Önceki Tasarıda olduğu gibi 'kişisel verilerin işlenmesi bakımından mesleki davranış kuralları' eğer kurulacak 'Kurul' tarafından belirlenecek olursa; gazetecilerin kendi meslek örgütleri tarafından belirlenmiş meslek kuralları veya etik ilkeleri artık yürütmeye bağımlı bir Kurul tarafından belirlenecek demektir. En sakıncalı düzenlemelerden birisi de budur. Gazetecilerden ve onların meslek örgütlerinden, kendi meslek ilkelerini bu Kurul kararları ile 'uyumlu hale' getirmeleri istenirse, bu nasıl olacaktır?
Eski Tasarıda yayın yoluyla kişilik hakları ihlal edilenlerin Kurula şikayet etme hakkı tanınmıştı. Şikayetçi kişi bakımından telafisi güç veya imkansız bir zararın doğması ihtimali bulunursa, Kurul'un 'geçici önlemler almak' – ne demekse- dahil, karar verme yetkisi vardı. Kurul nasıl bir 'geçici önlem kararı' alacaktır ve karar medyada nasıl uygulanacaktır?
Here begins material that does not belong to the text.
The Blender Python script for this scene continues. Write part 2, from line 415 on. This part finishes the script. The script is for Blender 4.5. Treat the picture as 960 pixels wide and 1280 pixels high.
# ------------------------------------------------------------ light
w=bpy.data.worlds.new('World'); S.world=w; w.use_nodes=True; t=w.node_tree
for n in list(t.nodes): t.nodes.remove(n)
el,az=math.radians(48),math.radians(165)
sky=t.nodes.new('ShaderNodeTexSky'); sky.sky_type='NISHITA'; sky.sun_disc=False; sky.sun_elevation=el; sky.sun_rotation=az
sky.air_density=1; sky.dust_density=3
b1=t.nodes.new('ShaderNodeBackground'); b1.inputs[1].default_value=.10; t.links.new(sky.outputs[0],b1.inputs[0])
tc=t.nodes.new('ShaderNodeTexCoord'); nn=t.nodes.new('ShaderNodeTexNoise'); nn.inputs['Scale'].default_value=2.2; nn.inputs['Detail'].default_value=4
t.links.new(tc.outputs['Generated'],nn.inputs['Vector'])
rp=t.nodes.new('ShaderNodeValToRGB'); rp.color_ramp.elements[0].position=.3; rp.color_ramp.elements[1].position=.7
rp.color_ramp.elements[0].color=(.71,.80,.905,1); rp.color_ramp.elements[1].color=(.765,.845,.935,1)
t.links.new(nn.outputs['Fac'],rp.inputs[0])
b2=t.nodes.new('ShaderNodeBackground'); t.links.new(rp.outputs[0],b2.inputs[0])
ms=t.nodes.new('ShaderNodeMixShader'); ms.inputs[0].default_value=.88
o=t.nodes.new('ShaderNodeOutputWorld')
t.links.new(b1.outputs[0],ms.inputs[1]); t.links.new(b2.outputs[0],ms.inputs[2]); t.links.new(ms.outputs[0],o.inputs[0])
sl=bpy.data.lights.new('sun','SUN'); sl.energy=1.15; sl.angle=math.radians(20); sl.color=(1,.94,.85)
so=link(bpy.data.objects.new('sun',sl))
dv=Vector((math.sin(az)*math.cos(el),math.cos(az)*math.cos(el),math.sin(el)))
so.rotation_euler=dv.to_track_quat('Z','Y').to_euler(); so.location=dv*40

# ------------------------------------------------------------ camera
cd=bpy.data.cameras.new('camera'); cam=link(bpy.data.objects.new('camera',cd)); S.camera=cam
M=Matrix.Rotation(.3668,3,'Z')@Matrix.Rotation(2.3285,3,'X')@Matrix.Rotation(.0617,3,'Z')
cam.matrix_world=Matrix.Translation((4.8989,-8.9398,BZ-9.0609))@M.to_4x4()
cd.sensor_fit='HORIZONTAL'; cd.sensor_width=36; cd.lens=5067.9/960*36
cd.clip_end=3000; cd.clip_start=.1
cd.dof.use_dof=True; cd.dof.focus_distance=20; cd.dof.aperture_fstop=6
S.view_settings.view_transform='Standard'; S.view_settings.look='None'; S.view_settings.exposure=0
Bütün bu düzenlemeler önceki Tasarıda yer aldığına göre, yeniden gündeme gelecektir.
Yıllardır söylediklerimizi tekrarlarsak, kişisel verilerin gizliliğini korumak adına getirilmesi düşünülen denetimle, gazetecilerin ve kamuoyunun haber alma ve gerçekleri öğrenme hakkı bir kere daha sınırlandırılacaktır.
Olabilecekleri ve karşılaşılacak sorunları tekrar tekrar yazarak anlatmaya çalıştığımız, sadece gazetecilerin basın özgürlüğünün sınırlandırılacağı ve medya üzerinde bir denetim sistemi daha yaratılacağı endişesi yanında, asıl önemli olan; herkesin kişisel verilerinin gizliliğinin ortadan kalkacağı tehlikesidir.